Remember back in April, 2007, when then-CIA director George Tenet appeared on 60 Minutes, angrily telling the program host, "we don't torture people"? Remember a few months later, in October, President George W. Bush saying, "this government does not torture people"? We knew then it was not true because we had already seen the photos of Iraqis tortured at Abu Ghraib prison four years earlier.
Still the US administration denied that torture was torture, preferring to call it "enhanced interrogation" and claiming that it had disrupted so many terrorist plots. Of course, we later found out that the CIA had not only lied about the torture of large numbers of people after 9/11, but it had vastly exaggerated any valuable information that came from such practices.
However secret rendition of prisoners to other places was ongoing.
The US not only tortured people in its own custody, however. Last week the European Court of Human Rights found that the US government transferred individuals to secret detention centers in Poland (and likely elsewhere) where they were tortured away from public scrutiny. The government of Poland was ordered to pay hundreds of thousands of dollars in damages to two victims for doing nothing to stop their torture on Polish soil.

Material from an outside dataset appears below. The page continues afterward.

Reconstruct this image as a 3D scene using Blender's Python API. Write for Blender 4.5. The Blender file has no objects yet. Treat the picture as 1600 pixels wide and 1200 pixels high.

How tragic that Poland, where the Nazis constructed the Auschwitz concentration camp in which so many innocents were tortured and murdered, would acquiesce to hosting secret torture facilities. The idea that such brutality would be permitted on Polish soil just 70 years after the Nazi occupation should remind us of how dangerous and disingenuous governments continue to be.
This is the first time the European court has connected any EU country to US torture practices. The Obama administration refuses to admit that such facilities existed and instead claims that any such "enhanced interrogation" programs were shut down by 2009. We can only hope this is true, but we should be wary of government promises. After all, they promised us all along that they were not using torture, and we might have never known had photographs and other information not been leaked to the press.
There are more reasons to be wary of this administration's claims about rejecting torture and upholding human rights. The president has openly justified killing American citizens without charge or trial and he has done so on at least three occasions. There is not much of a gap between torture and extrajudicial murder when it comes to human rights abuses.
Meanwhile, former CIA director George Tenet and other senior current and former CIA officials are said to be frantically attempting to prepare a response to a planned release of an unclassified version of a 6,500 page Senate Intelligence Committee study on the torture practices of that agency. The CIA was already caught tapping into the computers of Senate investigators last year, looking to see what information might be contained in the report. Those who have seen the report have commented that it details far more brutal CIA practices that have been revealed to this point.
Revelations of US secret torture sites overseas and a new Senate investigation revealing widespread horrific CIA torture practices should finally lead to the abolishment of this agency. Far from keeping us safer, CIA covert actions across the globe have led to destruction of countries and societies and unprecedented resentment toward the United States. For our own safety, end the CIA!